Dropping feed prices (due to an oversupply in crude oil), and high utilization rates helped drive gas and diesel fuel prices down throughout 2015. As you can see, US East coast average prices have fallen from $4.00 to nearly $2.00, or a fall of nearly 50% over less than 1 year.
DISTRIBUTION AND TAXES
Since distribution costs and tax rates are nearly flat, they are not expected to have a significant impact in pump prices over the next 6 months. However, it should be noted that ~50 cents of every gallon of gas you buy is directly due to taxes. The oil and gas industry are not “The bad guys” the media portrays them to be necessarily. For example, California gas tends to be among the most expensive in the nation, while their actual per-gallon price of gas charged by Exxon/BP etc are actually among the cheapest in the nation. The difference is high taxes that the voters chose to support.
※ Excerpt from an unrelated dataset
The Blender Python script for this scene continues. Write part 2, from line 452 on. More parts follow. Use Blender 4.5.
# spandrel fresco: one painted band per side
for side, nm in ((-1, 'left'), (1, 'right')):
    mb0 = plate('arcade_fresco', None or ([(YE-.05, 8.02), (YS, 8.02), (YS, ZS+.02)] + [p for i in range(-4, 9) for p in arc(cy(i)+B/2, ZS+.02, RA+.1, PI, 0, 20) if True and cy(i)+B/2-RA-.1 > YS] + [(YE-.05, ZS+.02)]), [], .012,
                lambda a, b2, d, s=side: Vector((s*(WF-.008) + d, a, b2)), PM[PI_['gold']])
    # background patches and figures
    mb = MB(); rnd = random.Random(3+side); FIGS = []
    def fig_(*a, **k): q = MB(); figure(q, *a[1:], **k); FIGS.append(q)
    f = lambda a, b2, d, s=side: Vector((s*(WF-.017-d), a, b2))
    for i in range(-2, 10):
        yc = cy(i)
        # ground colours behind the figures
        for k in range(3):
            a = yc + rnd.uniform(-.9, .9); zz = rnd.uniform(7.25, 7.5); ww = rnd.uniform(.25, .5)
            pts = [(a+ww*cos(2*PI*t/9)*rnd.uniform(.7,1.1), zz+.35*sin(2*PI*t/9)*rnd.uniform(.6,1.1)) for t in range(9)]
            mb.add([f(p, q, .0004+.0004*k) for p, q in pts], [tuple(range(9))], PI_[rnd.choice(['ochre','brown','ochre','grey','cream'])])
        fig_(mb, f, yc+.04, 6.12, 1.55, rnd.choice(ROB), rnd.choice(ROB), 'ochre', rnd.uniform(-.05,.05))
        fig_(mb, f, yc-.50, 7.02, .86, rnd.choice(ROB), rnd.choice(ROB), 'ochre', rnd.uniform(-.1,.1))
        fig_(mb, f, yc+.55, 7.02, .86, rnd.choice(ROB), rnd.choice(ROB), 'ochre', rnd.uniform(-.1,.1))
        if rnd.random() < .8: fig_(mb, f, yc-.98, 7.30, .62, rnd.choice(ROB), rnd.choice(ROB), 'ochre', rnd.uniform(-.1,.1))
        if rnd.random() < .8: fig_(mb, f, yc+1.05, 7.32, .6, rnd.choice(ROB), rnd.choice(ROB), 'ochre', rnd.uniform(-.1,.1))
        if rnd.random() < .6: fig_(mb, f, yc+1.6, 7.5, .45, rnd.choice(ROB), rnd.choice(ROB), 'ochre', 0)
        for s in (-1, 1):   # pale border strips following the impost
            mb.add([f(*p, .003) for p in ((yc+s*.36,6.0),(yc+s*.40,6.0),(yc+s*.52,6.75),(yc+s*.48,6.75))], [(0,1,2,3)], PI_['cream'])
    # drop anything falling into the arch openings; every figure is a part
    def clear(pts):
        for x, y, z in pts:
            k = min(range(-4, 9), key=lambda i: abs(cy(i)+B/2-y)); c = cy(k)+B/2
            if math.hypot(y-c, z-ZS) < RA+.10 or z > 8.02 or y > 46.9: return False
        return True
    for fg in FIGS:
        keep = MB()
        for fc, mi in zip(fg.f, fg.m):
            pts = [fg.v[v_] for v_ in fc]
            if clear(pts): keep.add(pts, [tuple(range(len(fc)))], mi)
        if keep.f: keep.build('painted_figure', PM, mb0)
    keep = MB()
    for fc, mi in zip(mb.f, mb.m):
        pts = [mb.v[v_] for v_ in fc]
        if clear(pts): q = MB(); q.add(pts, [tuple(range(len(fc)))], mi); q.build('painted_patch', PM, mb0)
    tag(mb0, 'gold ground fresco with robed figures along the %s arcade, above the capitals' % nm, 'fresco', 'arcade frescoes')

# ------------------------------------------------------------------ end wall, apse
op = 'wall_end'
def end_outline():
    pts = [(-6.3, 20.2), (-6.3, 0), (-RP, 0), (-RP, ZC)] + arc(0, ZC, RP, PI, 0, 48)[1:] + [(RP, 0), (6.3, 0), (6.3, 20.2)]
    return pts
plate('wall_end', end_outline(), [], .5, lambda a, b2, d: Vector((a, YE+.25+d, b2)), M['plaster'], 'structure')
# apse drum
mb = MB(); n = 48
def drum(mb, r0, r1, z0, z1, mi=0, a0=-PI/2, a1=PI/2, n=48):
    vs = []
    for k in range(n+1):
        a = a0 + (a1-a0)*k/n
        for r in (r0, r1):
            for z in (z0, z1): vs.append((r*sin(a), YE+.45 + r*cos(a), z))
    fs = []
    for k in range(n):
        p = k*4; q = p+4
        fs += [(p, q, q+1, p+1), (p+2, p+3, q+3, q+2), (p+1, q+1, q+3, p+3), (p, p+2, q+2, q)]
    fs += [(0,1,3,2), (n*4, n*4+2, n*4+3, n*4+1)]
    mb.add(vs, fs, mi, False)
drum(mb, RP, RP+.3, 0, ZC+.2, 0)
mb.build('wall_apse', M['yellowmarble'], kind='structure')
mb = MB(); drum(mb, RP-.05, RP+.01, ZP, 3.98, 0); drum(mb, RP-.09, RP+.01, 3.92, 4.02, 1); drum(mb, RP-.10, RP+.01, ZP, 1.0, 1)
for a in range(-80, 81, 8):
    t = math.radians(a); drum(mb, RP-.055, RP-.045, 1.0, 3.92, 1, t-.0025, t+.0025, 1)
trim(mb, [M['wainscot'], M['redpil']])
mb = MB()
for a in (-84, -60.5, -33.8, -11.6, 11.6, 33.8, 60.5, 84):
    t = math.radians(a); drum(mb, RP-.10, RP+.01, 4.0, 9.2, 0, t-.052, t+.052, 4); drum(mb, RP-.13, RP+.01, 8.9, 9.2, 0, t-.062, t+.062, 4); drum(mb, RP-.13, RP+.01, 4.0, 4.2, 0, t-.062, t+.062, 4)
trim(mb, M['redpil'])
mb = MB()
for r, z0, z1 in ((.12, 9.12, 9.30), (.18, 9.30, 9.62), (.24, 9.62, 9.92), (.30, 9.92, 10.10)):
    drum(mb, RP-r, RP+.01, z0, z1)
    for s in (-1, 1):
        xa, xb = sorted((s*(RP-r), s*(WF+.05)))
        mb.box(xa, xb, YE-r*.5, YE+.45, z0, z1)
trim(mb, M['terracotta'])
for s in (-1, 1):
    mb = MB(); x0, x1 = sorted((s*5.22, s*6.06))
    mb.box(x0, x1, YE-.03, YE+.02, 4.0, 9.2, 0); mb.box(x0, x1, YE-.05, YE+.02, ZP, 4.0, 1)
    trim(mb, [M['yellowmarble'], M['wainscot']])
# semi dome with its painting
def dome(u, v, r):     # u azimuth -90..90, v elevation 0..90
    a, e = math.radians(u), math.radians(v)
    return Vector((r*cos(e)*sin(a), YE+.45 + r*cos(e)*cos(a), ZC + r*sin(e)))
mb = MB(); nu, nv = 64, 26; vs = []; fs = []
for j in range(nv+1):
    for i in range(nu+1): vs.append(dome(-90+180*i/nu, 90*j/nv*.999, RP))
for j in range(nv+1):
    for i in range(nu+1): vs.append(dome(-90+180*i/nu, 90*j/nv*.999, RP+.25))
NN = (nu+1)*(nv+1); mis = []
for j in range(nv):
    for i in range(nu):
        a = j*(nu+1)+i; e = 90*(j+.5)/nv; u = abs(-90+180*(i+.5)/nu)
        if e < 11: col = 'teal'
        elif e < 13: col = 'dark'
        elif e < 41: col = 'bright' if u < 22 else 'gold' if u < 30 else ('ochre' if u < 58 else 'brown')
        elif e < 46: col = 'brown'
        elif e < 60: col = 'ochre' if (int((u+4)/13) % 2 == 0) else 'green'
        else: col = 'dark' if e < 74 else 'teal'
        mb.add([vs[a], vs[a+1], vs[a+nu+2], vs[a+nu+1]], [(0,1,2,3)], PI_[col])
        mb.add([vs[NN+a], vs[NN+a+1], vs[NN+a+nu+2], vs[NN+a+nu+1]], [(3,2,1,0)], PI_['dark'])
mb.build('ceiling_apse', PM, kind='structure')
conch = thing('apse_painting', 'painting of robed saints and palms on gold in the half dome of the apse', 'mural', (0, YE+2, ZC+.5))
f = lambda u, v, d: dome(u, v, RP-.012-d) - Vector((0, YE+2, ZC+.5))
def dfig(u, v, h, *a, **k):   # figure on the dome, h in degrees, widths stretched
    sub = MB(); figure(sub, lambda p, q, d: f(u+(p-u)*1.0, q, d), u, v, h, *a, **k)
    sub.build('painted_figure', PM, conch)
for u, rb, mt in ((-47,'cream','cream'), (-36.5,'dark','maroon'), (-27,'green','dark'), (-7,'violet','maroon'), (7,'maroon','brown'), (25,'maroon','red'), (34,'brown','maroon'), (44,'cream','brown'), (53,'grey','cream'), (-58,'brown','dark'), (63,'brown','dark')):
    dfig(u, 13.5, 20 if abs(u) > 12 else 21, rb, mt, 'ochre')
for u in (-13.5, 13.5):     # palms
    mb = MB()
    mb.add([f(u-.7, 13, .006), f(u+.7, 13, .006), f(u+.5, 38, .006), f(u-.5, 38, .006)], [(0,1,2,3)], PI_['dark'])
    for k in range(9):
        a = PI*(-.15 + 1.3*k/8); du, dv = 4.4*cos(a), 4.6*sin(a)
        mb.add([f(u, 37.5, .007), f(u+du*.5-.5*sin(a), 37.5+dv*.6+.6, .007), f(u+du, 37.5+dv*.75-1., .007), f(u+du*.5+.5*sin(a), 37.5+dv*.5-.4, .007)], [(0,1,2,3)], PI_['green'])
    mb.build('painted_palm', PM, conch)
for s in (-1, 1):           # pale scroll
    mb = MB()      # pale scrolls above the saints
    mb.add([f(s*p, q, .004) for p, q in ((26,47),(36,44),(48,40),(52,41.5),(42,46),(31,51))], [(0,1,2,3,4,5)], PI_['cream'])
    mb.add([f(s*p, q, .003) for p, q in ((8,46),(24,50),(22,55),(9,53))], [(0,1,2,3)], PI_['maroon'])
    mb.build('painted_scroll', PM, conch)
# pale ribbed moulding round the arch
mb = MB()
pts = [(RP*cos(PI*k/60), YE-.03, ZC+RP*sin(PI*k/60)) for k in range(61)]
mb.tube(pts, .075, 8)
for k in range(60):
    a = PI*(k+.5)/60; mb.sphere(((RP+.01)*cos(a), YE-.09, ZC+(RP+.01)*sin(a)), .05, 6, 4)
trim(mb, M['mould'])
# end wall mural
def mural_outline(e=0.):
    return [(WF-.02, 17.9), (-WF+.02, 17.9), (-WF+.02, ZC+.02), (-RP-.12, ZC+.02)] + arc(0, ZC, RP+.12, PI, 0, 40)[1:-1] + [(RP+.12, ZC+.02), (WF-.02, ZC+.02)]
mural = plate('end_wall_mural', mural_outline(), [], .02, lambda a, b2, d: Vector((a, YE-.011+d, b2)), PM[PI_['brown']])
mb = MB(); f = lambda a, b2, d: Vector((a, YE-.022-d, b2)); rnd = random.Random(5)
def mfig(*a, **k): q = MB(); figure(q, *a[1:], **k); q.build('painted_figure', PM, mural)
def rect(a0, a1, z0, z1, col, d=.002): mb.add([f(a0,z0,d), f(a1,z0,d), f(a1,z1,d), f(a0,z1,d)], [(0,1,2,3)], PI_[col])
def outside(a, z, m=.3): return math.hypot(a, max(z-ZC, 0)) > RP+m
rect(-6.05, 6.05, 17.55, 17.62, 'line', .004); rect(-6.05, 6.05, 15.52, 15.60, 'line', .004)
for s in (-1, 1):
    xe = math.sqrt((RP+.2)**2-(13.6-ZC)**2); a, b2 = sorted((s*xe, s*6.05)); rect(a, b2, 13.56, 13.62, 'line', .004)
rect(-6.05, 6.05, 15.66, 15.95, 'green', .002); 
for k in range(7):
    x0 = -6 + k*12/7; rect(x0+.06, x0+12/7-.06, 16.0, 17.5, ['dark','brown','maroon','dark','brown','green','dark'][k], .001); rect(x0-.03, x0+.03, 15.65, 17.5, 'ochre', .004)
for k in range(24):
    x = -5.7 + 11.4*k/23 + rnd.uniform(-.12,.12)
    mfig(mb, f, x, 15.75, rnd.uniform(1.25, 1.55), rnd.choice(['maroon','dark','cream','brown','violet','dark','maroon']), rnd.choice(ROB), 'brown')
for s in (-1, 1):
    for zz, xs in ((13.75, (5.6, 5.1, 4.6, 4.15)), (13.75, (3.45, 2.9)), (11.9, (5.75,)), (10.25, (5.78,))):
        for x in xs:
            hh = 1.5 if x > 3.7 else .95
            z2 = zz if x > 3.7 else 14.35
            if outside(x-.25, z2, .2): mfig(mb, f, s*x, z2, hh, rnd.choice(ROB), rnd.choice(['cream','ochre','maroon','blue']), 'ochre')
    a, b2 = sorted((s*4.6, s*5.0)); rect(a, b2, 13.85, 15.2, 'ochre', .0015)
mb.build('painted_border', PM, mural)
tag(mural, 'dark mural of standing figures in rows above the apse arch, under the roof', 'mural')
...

For example, around this time a gallon of gas is trading for ~$1.25, while the price you see at the pump is approximately $2.50/gal. In California, of the difference, almost $1.00 is taxes, ~20 cents is distribution, and the remaining nickel is gas station cost.
PUMP PRICE (2015 and 2016)
So, what does this all mean looking forward? How do we apply this knowledge? *Updated Q3, 2015.
Fuel prices are expected to continue to drop for the remainder of 2015, and likely the first quarter of 2016, at which point they should stabilize. A drop of another 20 cents/gallon this year wouldn’t be unexpected. An economic slowdown currently in progress in China will contribute to the global crude oil supply glut, as well as lifted sanctions in Iran due to Obama’s nuclear deal, which will continue to drive crude oil prices down. In addition, the US shale industry has been more resilient than expected, keeping crude oil production on-line despite narrowing margins, however this can’t continue indefinitely. A social crisis in Venezuela could have the opposite effect, interrupting crude oil production in that country and driving global prices up. Refiner’s will be required to take scheduled maintenance outages this winter when fuel demand is lowest, which will reduce gasoline and diesel supply and stabilize the price fall moving into 2016 somewhat.
The longer term outlook (2016) is widely unknown, however WTI crude oil around 60$/barrel by mid-year is a decent estimate, which could yield gasoline east coast pricing of $2.50 -$3.00 at the pump. We don’t expect oil prices to reach 100 $/barrel as they did last year anytime soon.
When you choose your next car or work on your budget, plan on cheap gas for another 6-12 months! But the disclaimer is that nobody knows for sure.